AllHipHop Shows Love (Thanks)
AllHipHop.com, “the world’s most dangerous site,” ran a review of Bronx Biannual Issue 2 just yesterday written by associate editor Sidik Fofana. I remember Fofana from a capsule review The Source published last year on There’s a Riot Goin’ On. Good looking you guys. The review follows in full, or just click the link above to give the dangerous site some traffic.
“The black literati has acquainted the hiphop genre with a new type of MC; this master of ceremony is strapped with ball pens and think pads, articulating street and music tales all in one poetic jazzy web called the short story. Renegade music scribe Miles Marshall Lewis spearheads the brilliant Bronx Biannual, No. 2 (Akashic), a sexy literary journal, packed with poems, stories, and essays centered around urban culture. This collection, with a vintage The Sourcemagazine meets The New Yorker vibe, features a mélange of the new and established. Veteran writers like Kenji Jasper and Michael A. Gonzales share the leaf with fresh voices like Bahiyyih Davis and t’ai freedom ford.
“Lewis’s literary journal flourishes with so many fantastic pieces. Lewis himself pulls off ‘The Wu-Tang Candidate,’ a poignant satire about a minstrel rapper named Ace Boon Coon. Stories about kinky hair, new age jazz musicians, and aunties who live in hell coalesce to form urban mosaics full of color and lasting panoramics. Kenji Jasper contributes ‘Friday,’ a powerful excerpt from his forthcoming novel deftly narrated in the third person.

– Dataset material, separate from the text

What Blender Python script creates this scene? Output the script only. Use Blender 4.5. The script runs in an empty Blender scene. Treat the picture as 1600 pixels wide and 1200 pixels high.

“Bronx Biannual, No. 2 swoons with engaging prose. Subjects that are normally addressed in song or poems are explored in rich, eloquent prose. T’ai freedom ford’s story about a philandering middle-school boy ‘Born Again’ beams with realistic dialogue and a gritty yet enamoring narrative voice. She writes, ‘…which made me think how brothers is kind of like butterflies ’cause some of us be on the streets with a two-week life span too. Never know when you might end up dust on somebody’s fingers, your wings broken for being too fly for niggas to handle.’
“Miles Marshall Lewis always is popping up with new ideas and Bronx Biannual, No. 2 may be his brightest to date. Akashic Books has allegedly offered a contract for ten volumes of the literary journal. Lewis’s avant-garde literary approach translates directly to this invigorating new anthology. Be on the newstand lookout because Bronx Biannual could very well represent that much anticipated next phase of the hiphop timeline.”